GOAL
Tally up the lines below that include the word "spec". Answer with the number alone.

INFORMATION SHOWN
************
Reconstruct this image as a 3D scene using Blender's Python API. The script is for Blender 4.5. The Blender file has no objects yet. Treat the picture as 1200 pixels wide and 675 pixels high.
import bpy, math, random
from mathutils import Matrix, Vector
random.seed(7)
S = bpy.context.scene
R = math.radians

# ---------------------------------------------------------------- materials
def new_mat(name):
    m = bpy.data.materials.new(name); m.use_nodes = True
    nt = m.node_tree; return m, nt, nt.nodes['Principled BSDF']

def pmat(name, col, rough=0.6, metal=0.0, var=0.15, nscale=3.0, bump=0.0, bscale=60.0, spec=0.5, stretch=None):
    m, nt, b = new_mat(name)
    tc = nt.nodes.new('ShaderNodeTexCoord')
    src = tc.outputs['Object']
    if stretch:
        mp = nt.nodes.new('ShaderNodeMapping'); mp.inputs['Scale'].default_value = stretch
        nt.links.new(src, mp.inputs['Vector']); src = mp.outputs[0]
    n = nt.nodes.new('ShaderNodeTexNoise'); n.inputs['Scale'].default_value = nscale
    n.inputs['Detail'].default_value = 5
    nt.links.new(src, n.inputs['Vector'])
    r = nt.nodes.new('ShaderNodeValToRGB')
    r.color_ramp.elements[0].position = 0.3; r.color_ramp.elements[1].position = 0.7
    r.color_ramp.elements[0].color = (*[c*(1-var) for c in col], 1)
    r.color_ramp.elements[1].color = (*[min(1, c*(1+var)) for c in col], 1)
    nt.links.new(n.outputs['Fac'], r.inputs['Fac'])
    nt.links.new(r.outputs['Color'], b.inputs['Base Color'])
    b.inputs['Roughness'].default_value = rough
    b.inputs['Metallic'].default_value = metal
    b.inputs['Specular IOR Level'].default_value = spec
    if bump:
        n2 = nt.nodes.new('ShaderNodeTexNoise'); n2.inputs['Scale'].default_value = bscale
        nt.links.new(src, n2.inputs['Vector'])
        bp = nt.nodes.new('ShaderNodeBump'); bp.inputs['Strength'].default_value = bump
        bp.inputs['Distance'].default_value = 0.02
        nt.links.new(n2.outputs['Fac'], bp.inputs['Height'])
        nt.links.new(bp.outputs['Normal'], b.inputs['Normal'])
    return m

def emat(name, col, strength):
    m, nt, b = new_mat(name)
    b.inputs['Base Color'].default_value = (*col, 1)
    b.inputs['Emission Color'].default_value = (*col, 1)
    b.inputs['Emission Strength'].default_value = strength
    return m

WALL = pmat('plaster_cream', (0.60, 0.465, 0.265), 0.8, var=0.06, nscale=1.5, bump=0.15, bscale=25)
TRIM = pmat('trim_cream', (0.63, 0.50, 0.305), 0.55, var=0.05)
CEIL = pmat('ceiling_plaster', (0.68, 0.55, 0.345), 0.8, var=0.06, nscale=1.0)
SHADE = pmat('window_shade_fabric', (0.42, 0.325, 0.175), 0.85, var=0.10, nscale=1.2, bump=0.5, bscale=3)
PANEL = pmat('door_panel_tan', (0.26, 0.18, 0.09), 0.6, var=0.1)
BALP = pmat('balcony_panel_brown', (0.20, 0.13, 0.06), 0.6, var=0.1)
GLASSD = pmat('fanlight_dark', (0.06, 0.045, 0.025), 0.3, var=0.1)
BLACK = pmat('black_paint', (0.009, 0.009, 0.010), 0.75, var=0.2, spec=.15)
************
TASK ANSWER
3